Т. Г. И даже — просто о стихах. Не выдавая их ни за «новые», ни за «вечные». По мне, любые строки достойны прочтения — когда они не отмечены «жестокостью цехового эксперта». А поскольку у вас демократ — такой цеховой эксперт, мне дорого, что, вспомнив мои давнишние стихи, вы сочли меня аристократкой. Да только куда мне до тургеневских «непросвещенных» героев, чьи «труд и страданье» кажутся вам анахронизмом!.. А когда я писала эти стихи (моей дачей, замечу, была тогда работа экскурсовода в Пушкинском заповеднике), вокруг меня были абсолютно живые и недосягаемые для меня аристократы. Крестьяне из окрестных деревень. Например, тетя Шура — сторож михайловского дома.
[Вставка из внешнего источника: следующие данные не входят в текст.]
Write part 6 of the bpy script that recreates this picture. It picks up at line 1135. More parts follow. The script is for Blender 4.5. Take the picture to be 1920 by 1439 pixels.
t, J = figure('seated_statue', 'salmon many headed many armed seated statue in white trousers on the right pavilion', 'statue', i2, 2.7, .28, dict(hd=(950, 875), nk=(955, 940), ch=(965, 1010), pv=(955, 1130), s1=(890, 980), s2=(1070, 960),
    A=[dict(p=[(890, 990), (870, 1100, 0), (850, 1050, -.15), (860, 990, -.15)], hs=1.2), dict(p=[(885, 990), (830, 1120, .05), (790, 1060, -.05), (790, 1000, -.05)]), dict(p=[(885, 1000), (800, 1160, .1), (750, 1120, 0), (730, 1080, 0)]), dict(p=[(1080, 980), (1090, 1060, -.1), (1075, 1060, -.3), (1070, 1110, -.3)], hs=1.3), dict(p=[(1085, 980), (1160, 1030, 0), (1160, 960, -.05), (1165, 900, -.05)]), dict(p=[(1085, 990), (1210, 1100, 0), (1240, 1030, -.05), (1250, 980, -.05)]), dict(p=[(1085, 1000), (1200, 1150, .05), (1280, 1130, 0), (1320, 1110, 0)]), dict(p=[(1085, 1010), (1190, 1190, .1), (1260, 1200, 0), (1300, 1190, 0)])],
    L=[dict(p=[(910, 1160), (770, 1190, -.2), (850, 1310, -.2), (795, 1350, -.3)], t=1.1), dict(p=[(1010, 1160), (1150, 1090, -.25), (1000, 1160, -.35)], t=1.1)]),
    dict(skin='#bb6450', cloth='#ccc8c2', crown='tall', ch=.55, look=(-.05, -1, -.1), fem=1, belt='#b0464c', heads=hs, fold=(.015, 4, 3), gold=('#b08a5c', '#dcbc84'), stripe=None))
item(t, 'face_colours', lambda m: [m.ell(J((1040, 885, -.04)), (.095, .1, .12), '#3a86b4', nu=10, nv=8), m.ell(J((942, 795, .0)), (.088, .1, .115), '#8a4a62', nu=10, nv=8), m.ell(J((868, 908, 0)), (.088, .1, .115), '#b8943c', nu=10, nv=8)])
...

Лицо этой высокой старой женщины мог бы написать разве Крамской: такое это было чудное, доброе, горькое, породистое крестьянское лицо. И был у нее особый гармонический дар — на рассвете по дороге из своей деревни в Михайловское набирать цветы, чтоб расставить их в комнатах пушкинского дома. Что это были за букеты! Какая любовная тонкость в подборе цветков или колосков и листьев! И как чувствовала она, в какую пушкинскую комнату что́ гоже поставить… Малыши школьники принимали ее за Арину Родионовну. Она первая встречала их в сенях михайловского дома. И пока она была в доме, в нем было больше Пушкина, чем когда ее не стало. Надо ли говорить, какой жизненный путь был за плечами этой женщины — уроженки псковской земли, где гитлеровцы воистину дотла выжигали славянский корень!..

Я всегда знала и теперь знаю немало таких людей. Они есть везде, эти Фениксы, восстающие из пепла. Ваш вопрос: «Кого теперь у нас больше?» — не снизит их роли. Точный ответ на него проясняется, впрочем, не на Симферопольском шоссе, ведущем на курорт, а, так сказать, на изломах истории. К тому ж ответ этот, каким бы горьким он ни был, не в силах отменить назначения поэта. Ведь дело поэта — не переметываться ко всякому (любому!) большинству, копируя или покорно обслуживая его, но — созидание человека или, как я писала, народоформирование. Вне этой задачи — литературы демократической не бывает, а бывает лишь «массовая культура», при которой поэт состязается в потребительстве и моральном пораженчестве со своей аудиторией. Нет парадокса в том, что «массовая культура» зарождается «за стеной кабинетной посвященности»: там, вдали от драматической полифонии мира, копится не музыка речи, но «свалка словарей», статистические сведения о человеке и мире… Из всего этого и вырабатывается «формула правды» — например, о «металлургических лесах» или лягушках в человеческий рост, которые «в девичестве — вяжут», между тем как поэзия, не смущаясь статистическими сводками, растит зерно истины… Нет ничего удивительного, что «культурная» зарифмовка «голых правд», частных правд — во́роха «достоверной информации» — смыкается если не в образной системе, то потолком представлений о человеке с тем эталоном пошлости, который насаждает сегодня истошно воющая или плотоядно осклабленная в «массовой» ухмылке эстрада.

Л. А. Мне-то всегда казалось, что эстрада охотнее осваивает именно традиционные и «гармонические» системы. «Ландыши, ландыши, светлого мая привет…» Привет от «свободной стихии». Простите, это шутка! Возможно, что эстрада теперь прихватывает и авангардистов. Это дело эстрады. Мы-то ведь говорим о поэзии?